Schreibschrift

In Sachen Pisa ist Finnland eine Autorität, regelmäßig landen finnische Kinder und Jugendliche ganz weit vorn im internationalen Schulvergleich. Auch deshalb sorgt der Beschluss der finnischen Regierung, ab 2016 in den Grundschulen des Landes die Schreibschrift abzuschaffen, für gesteigerte Aufmerksamkeit. Die Entscheidung wird mit dem absurden Argument begründet, den heutigen Kindern sei es motorisch nicht länger zuzumuten, das flüssige Schreiben per Hand zu erlernen; stattdessen solle mehr Zeit für das Arbeiten an Monitor und Tastatur aufgewendet werden. Ist der finnischen Regierung eigentlich bewusst, dass sie dergestalt sekundäre Analphabeten heranzieht?

Und dann gibt es allen Ernstes ein Unternehmen, das seinen Kunden die Produktion von Karten, Briefen und weiteren Schriftstücken anbietet, die die Handschrift per Algorithmus imitieren. Weil ein per Hand geschriebener Text beim Empfänger mehr Zuwendung signalisiere als ein Printerzeugnis, das an Textbausteine, Massendruck und Behördendistanz denken lasse. Wer kennt nicht amtliche Verlautbarungen, die ohne Unterschrift – und damit ohne konkreten Absender und Ansprechpartner – auskommen. Doch offenbar gibt es in der Computerwelt mit ihren global einheitlichen Standards ein tiefes Bedürfnis nach Individualität und Originalität, das kaum besser als durch die einzigartige Handschrift befriedigt werden kann.

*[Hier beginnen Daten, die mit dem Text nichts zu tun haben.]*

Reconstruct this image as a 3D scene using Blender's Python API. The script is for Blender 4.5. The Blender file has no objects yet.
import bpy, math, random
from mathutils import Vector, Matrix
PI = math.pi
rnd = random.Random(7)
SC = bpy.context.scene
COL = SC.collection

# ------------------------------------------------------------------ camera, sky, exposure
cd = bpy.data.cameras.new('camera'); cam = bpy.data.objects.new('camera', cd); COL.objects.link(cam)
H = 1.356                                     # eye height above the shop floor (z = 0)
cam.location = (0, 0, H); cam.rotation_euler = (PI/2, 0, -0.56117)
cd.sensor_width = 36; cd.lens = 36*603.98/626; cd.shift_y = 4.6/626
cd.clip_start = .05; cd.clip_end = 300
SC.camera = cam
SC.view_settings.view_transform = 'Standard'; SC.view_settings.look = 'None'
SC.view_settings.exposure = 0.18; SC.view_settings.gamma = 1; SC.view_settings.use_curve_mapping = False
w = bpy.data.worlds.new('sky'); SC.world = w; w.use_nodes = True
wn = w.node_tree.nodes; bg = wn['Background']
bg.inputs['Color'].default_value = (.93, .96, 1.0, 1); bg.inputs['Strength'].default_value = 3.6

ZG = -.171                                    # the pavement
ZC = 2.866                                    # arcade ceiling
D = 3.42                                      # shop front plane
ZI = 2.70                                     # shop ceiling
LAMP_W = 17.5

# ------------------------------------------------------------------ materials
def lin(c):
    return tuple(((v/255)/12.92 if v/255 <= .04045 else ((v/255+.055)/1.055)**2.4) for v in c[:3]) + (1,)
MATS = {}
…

Denn diese ist so unverwechselbar wie ein Fingerabdruck, ein Scan der Iris oder gleich die ganze DNS. Außerdem hat die Handschrift, neben ihrer eindeutigen Charakterisierung der schreibenden Person, ökonomische Vorteile (sie kommt ohne Strom und Akku aus) und reklamiert hoheitliches Potenzial (noch muss der Reisepass eigenhändig unterschrieben werden). Ist es nicht ein Armutszeugnis, dass keine zehn Jahre nach dem Etablieren des Fingerwischens über schimmernde Glasflächen eine Jahrtausende alte Kulturtechnik suspendiert werden soll? Und ist es nicht grotesk, dass man eben dieses Erbe nun von Rechnern simulieren lassen will?